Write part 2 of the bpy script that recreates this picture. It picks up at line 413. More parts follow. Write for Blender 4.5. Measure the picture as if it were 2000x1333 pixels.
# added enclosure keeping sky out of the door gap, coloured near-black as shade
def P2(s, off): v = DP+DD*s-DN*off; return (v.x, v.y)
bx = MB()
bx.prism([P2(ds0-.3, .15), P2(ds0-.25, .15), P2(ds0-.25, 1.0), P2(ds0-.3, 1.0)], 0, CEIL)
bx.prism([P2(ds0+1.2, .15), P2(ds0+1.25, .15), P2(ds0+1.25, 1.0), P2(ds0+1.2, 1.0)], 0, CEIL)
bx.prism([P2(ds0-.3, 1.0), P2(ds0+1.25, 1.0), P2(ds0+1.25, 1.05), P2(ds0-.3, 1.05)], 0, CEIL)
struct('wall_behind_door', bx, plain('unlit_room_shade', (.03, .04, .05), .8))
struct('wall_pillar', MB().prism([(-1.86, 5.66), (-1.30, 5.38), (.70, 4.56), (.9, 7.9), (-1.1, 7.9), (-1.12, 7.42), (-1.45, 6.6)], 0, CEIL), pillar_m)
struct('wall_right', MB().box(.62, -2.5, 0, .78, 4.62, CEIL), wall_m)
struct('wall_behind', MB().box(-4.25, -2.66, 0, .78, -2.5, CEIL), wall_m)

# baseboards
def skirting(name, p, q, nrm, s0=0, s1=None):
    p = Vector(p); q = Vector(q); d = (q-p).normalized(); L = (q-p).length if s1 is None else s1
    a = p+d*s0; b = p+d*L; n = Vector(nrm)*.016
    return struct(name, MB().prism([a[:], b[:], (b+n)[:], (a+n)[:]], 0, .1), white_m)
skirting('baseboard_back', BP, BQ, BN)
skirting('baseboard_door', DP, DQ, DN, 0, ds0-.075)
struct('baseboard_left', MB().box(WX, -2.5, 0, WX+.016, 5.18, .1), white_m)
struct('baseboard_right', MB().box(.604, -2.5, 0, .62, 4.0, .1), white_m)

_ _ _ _

> [GOAL OF THE EXERCISE]: Reproduce the entire listing word for word.

> [RESPONSE BELOW]:
Write part 2 of the bpy script that recreates this picture. It picks up at line 413. More parts follow. Write for Blender 4.5. Measure the picture as if it were 2000x1333 pixels.
# added enclosure keeping sky out of the door gap, coloured near-black as shade
def P2(s, off): v = DP+DD*s-DN*off; return (v.x, v.y)
bx = MB()
bx.prism([P2(ds0-.3, .15), P2(ds0-.25, .15), P2(ds0-.25, 1.0), P2(ds0-.3, 1.0)], 0, CEIL)
bx.prism([P2(ds0+1.2, .15), P2(ds0+1.25, .15), P2(ds0+1.25, 1.0), P2(ds0+1.2, 1.0)], 0, CEIL)
bx.prism([P2(ds0-.3, 1.0), P2(ds0+1.25, 1.0), P2(ds0+1.25, 1.05), P2(ds0-.3, 1.05)], 0, CEIL)
struct('wall_behind_door', bx, plain('unlit_room_shade', (.03, .04, .05), .8))
struct('wall_pillar', MB().prism([(-1.86, 5.66), (-1.30, 5.38), (.70, 4.56), (.9, 7.9), (-1.1, 7.9), (-1.12, 7.42), (-1.45, 6.6)], 0, CEIL), pillar_m)
struct('wall_right', MB().box(.62, -2.5, 0, .78, 4.62, CEIL), wall_m)
struct('wall_behind', MB().box(-4.25, -2.66, 0, .78, -2.5, CEIL), wall_m)

# baseboards
def skirting(name, p, q, nrm, s0=0, s1=None):
    p = Vector(p); q = Vector(q); d = (q-p).normalized(); L = (q-p).length if s1 is None else s1
    a = p+d*s0; b = p+d*L; n = Vector(nrm)*.016
    return struct(name, MB().prism([a[:], b[:], (b+n)[:], (a+n)[:]], 0, .1), white_m)
skirting('baseboard_back', BP, BQ, BN)
skirting('baseboard_door', DP, DQ, DN, 0, ds0-.075)
struct('baseboard_left', MB().box(WX, -2.5, 0, WX+.016, 5.18, .1), white_m)
struct('baseboard_right', MB().box(.604, -2.5, 0, .62, 4.0, .1), white_m)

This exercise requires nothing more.